--- begin ---
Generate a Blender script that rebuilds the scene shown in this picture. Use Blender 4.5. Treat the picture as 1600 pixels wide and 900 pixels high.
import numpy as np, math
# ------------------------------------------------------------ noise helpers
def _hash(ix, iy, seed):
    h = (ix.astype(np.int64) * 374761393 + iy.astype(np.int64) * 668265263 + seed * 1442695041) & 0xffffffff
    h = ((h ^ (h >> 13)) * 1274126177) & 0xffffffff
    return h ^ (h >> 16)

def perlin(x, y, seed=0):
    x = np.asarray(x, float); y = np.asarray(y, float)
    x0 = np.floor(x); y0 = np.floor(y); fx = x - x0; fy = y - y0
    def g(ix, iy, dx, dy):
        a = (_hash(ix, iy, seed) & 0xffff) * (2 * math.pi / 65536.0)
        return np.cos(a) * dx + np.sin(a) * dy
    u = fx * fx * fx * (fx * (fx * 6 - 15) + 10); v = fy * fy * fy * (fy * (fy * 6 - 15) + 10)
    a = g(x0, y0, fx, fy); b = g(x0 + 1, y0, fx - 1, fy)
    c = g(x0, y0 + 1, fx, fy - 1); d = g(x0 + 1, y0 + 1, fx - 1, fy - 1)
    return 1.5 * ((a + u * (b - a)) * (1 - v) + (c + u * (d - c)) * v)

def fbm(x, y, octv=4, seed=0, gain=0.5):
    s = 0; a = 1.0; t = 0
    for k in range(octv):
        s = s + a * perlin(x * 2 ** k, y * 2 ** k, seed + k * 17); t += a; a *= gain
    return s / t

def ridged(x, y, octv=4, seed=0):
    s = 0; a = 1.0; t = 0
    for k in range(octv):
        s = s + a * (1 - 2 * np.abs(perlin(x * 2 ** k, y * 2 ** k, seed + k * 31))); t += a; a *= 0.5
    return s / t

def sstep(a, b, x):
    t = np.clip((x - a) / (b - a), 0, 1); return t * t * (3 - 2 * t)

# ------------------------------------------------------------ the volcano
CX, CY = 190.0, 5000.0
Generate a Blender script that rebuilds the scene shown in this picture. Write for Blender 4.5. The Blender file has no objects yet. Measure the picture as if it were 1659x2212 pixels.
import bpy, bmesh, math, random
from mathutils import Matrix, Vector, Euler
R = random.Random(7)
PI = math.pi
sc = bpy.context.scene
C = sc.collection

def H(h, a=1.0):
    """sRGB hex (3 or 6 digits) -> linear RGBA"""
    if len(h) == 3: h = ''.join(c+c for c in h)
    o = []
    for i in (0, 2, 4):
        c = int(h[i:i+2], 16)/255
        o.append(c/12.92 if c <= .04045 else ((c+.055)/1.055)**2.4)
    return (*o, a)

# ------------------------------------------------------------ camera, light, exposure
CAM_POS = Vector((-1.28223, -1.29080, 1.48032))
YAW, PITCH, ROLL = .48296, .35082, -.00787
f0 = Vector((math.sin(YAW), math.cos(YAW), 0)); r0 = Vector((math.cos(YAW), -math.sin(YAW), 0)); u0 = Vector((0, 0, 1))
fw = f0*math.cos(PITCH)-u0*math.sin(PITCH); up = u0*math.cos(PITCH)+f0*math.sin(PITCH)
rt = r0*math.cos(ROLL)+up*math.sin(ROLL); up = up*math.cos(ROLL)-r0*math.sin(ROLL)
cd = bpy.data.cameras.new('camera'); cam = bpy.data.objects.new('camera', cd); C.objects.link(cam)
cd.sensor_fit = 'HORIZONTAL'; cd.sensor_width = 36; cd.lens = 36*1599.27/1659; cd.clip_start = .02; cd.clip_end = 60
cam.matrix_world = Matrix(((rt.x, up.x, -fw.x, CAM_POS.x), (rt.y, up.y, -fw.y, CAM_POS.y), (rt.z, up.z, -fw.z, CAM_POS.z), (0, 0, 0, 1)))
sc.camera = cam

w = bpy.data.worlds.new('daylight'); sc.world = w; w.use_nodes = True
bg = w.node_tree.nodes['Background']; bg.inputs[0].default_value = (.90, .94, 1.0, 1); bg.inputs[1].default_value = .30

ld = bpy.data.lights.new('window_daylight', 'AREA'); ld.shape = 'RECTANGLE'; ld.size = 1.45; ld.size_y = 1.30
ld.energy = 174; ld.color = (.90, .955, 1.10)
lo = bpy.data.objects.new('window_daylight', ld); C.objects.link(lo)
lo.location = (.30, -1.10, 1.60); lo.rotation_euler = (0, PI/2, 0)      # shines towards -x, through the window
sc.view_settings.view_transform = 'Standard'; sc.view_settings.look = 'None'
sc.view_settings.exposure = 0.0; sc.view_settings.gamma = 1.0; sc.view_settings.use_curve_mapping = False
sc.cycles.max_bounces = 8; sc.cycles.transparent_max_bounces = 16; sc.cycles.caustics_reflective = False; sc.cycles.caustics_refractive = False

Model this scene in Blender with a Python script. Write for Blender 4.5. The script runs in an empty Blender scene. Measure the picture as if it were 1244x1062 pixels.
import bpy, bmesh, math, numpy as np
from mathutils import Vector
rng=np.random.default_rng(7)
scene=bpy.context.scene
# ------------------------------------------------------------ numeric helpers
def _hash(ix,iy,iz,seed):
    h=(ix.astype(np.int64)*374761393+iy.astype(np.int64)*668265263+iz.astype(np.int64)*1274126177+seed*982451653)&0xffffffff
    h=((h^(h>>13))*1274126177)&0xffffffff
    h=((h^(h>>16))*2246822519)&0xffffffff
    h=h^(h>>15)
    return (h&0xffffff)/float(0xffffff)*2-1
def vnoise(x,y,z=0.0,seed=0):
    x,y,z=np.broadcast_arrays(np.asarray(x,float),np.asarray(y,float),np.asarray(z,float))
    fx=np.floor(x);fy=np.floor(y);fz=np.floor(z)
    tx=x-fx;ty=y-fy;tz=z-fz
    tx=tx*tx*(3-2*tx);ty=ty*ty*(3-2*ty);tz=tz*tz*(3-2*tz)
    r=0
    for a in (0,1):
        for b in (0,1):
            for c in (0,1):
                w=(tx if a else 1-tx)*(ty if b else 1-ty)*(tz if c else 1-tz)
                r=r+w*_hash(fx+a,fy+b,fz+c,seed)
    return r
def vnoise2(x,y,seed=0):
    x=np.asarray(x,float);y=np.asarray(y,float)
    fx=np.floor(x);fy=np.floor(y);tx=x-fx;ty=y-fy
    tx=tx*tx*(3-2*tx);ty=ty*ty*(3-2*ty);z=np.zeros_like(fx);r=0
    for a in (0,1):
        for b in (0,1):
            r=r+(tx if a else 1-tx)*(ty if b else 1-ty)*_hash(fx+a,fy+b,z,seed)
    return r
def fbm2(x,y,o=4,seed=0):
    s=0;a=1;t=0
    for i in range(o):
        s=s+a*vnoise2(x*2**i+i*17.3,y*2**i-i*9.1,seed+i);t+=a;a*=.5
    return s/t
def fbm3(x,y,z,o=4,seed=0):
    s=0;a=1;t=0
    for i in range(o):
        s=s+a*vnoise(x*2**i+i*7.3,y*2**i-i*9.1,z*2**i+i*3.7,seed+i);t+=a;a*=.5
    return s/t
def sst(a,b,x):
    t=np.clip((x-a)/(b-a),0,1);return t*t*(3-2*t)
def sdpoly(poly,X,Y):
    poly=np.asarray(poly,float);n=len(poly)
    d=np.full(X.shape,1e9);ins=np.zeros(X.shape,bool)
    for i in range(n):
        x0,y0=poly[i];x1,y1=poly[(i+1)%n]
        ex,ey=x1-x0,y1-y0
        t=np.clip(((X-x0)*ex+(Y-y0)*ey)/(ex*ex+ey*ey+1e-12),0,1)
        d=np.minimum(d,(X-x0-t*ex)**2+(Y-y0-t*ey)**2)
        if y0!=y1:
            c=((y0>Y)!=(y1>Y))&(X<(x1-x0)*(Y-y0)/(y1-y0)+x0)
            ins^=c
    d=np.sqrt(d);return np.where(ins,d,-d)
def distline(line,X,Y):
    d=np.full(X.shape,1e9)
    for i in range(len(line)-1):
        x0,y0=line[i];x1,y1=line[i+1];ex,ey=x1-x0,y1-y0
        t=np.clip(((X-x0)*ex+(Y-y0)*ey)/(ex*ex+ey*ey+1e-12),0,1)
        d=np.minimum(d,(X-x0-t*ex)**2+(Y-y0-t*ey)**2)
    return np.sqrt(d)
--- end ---
→ **Given problem**
Repeat exactly, and only, the lines from the one containing "were 1659x2212 pixels." through the one containing "C = sc.collection", both included.

→ **Right answer**
Generate a Blender script that rebuilds the scene shown in this picture. Write for Blender 4.5. The Blender file has no objects yet. Measure the picture as if it were 1659x2212 pixels.
import bpy, bmesh, math, random
from mathutils import Matrix, Vector, Euler
R = random.Random(7)
PI = math.pi
sc = bpy.context.scene
C = sc.collection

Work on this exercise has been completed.